Step 4: Reorganise everything around what remains.
Actually change how you spend your time. Stop consuming content about things you’re not committed to creating in.
The Invitation
What actually deserves your full attention?
What do you want this chapter of your life to be about?
Where are you pursuing comfort - the comfort of keeping options open - when what you actually need is the discomfort of choosing?
Where are you treating life like a dress rehearsal, waiting to feel ready, when the performance is already happening?
You cannot give your full attention to everything. Trying to do so is just a sophisticated way of giving your full attention to nothing.
For me, that meant cutting away everything except teaching breathwork and training facilitators. For you, it might be something entirely different. But the principle is the same.
Two years later, living in Bali, I don’t regret the things I cut away.
I don’t regret deciding.
What I would regret is getting to 46, or 56, or 66, and realising I spent my entire life being capable in many things but committed to nothing.
Never accepting that life is short, and meaning comes from leaning into the uncomfortable places.
You have enough knowledge, enough frameworks, enough insights.
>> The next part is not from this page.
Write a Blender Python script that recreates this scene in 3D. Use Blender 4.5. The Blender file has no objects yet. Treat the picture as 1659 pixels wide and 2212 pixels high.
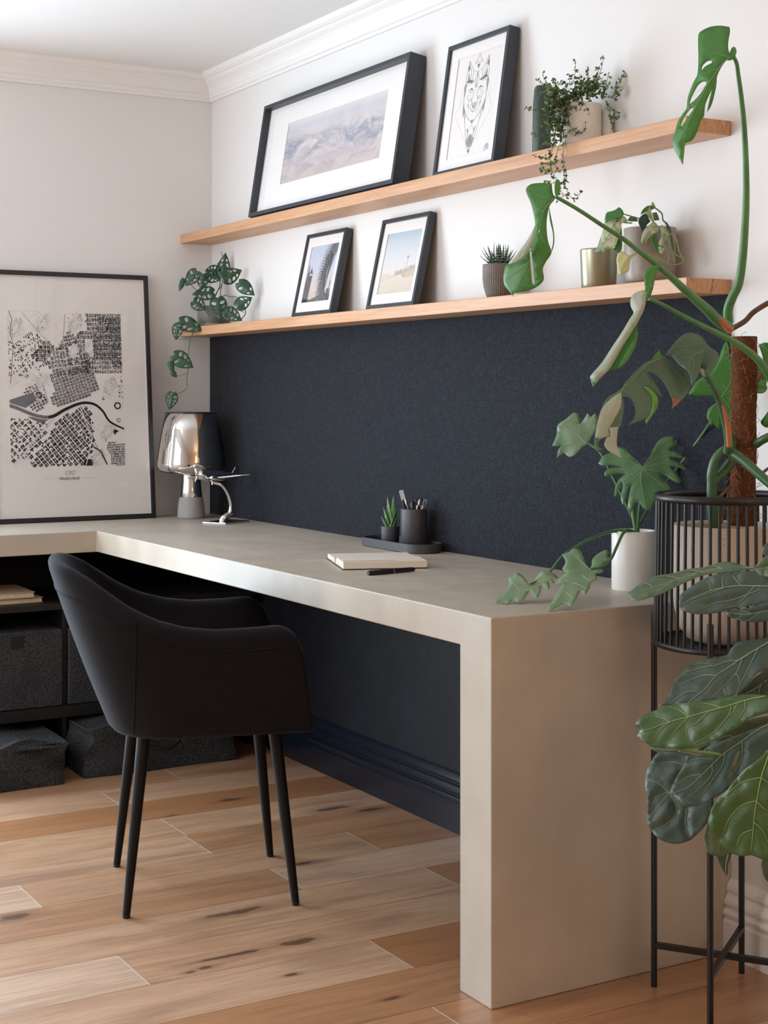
import bpy, bmesh, math, random
import numpy as np
from mathutils import Vector, Matrix
from mathutils.geometry import delaunay_2d_cdt
random.seed(7)
scene = bpy.context.scene
COL = scene.collection
PI = math.pi

# ------------------------------------------------------------------ camera
CAM = Vector((5.1404, -2.2621, 1.1719)); YAW = 1.043409
FPX, PX0, PY0 = 3317.57, 833.81, 858.02
cd = bpy.data.cameras.new('camera'); cam = bpy.data.objects.new('camera', cd); COL.objects.link(cam)
cam.location = CAM; cam.rotation_euler = (PI/2, 0, YAW)
cd.sensor_fit = 'AUTO'; cd.sensor_width = 36.0; cd.lens = FPX/2212*36.0
cd.shift_x = (829.5-PX0)/2212; cd.shift_y = (PY0-1106)/2212
cd.clip_start = 0.05
scene.camera = cam
scene.view_settings.view_transform = 'Standard'; scene.view_settings.look = 'None'
scene.view_settings.exposure = 0.0; scene.view_settings.gamma = 1.0; scene.view_settings.use_curve_mapping = False

# ------------------------------------------------------------------ light: overcast daylight through the left window, plus added fill lights
w = bpy.data.worlds.new('world'); scene.world = w; w.use_nodes = True
bg = w.node_tree.nodes['Background']; bg.inputs[0].default_value = (0.80, 0.90, 1.0, 1); bg.inputs[1].default_value = 1.0
def area(name, loc, rot, sx, sy, power, col):
    l = bpy.data.lights.new(name, 'AREA'); l.shape = 'RECTANGLE'; l.size = sx; l.size_y = sy
    l.energy = power; l.color = col
    o = bpy.data.objects.new(name, l); COL.objects.link(o); o.location = loc; o.rotation_euler = rot
    return o
RX1, RY1, ZC = 6.4, -4.2, 2.335     # room extents
W1 = (-2.78, -1.18, 0.10, 1.95)      # left-wall window: y0, y1, z0, z1
W2 = (0.70, 2.50, 0.55, 2.10)        # made-up front-wall window for fill light: x0, x1, z0, z1
area('daylight', (0.02, (W1[0]+W1[1])/2, (W1[2]+W1[3])/2), (0, -PI/2, 0), W1[3]-W1[2]-.1, W1[1]-W1[0]-.1, 84, (0.72, 0.87, 1.0))
area('fill_daylight', ((W2[0]+W2[1])/2, RY1+0.02, (W2[2]+W2[3])/2), (PI/2, 0, 0), W2[1]-W2[0]-.1, W2[3]-W2[2]-.1, 49, (0.93, 0.965, 1.0))  # added fill, shining from the made-up front window

# added warm fill light right of the camera, with no lamp behind it
lp = bpy.data.lights.new('warm_fill_light', 'POINT'); lp.energy = 27; lp.color = (1.0, .70, .42); lp.shadow_soft_size = .28
lo = bpy.data.objects.new('warm_fill_light', lp); COL.objects.link(lo); lo.location = (5.75, -.75, 1.75)

# ------------------------------------------------------------------ pixel rays: where a sight line of the photograph meets a plane of the room
FW = Vector((-math.sin(YAW), math.cos(YAW), 0)); RT = Vector((math.cos(YAW), math.sin(YAW), 0)); UP = Vector((0, 0, 1))
def ray(x, y): return FW + RT*((x-PX0)/FPX) + UP*((PY0-y)/FPX)
def at_z(x, y, z): d = ray(x, y); return CAM + d*((z-CAM.z)/d.z)
def at_y(x, y, Y): d = ray(x, y); return CAM + d*((Y-CAM.y)/d.y)
def at_x(x, y, X): d = ray(x, y); return CAM + d*((X-CAM.x)/d.x)
def at_d(x, y, D): return CAM + ray(x, y)*D
def depth(P): return (Vector(P)-CAM).dot(FW)
def ppm(D): return FPX/D

# ------------------------------------------------------------------ scene objects
def thing(name, label, cat, loc=(0, 0, 0), rotz=0.0, group=None):
    o = bpy.data.objects.new(name, None); COL.objects.link(o)
    o.location = loc; o.rotation_euler = (0, 0, rotz); o.empty_display_size = 0.05
    o['label'] = label; o['category'] = cat
    if group: o['group'] = group
    return o
def tag(o, label, cat, group=None):
    o['label'] = label; o['category'] = cat
    if group: o['group'] = group
    return o
def struct(o): o['kind'] = 'structure'; return o
def world_inv(o):
    M = Matrix.Identity(4)
    while o is not None:
        M = (Matrix.Translation(o.location) @ o.rotation_euler.to_matrix().to_4x4()) @ M; o = o.parent
    return M.inverted()
def dup(root, loc, rotz=None, label=None):
    r = root.copy(); COL.objects.link(r); r.location = loc
    if rotz is not None: r.rotation_euler = (0, 0, rotz)
    if label: r['label'] = label
    for ch in list(root.children):
        c = ch.copy(); COL.objects.link(c); c.parent = r
        for g in ch.children:
            d = g.copy(); COL.objects.link(d); d.parent = c
    return r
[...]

What you need isn’t more information.
It’s more commitment.
More willingness to be present in the journey rather than endlessly optimising the outcome.
Decide what deserves your full attention.
Cut away what doesn’t.
Stop treating this as a rehearsal.
This is it.
This is the performance.
That’s where the breakthroughs live.
Not in the next book.
Not in the next course.
Not in keeping your options open.
In you.
In your full attention.
In your willingness to choose discomfort over comfort.
In your commitment to being present rather than endlessly analyzing.
It always has been.
Grá Mór,
Pat


Love this, Pat. Great to read you and see you here on Substack.
Couldn't agree more, it's like we get stuck debugging our lives instead of just letting the program run; how do you manage to shift from the theoretical pursuit of growth to truly embodying it without getting lost in the meta-analysis, your insights are truly wonderfull?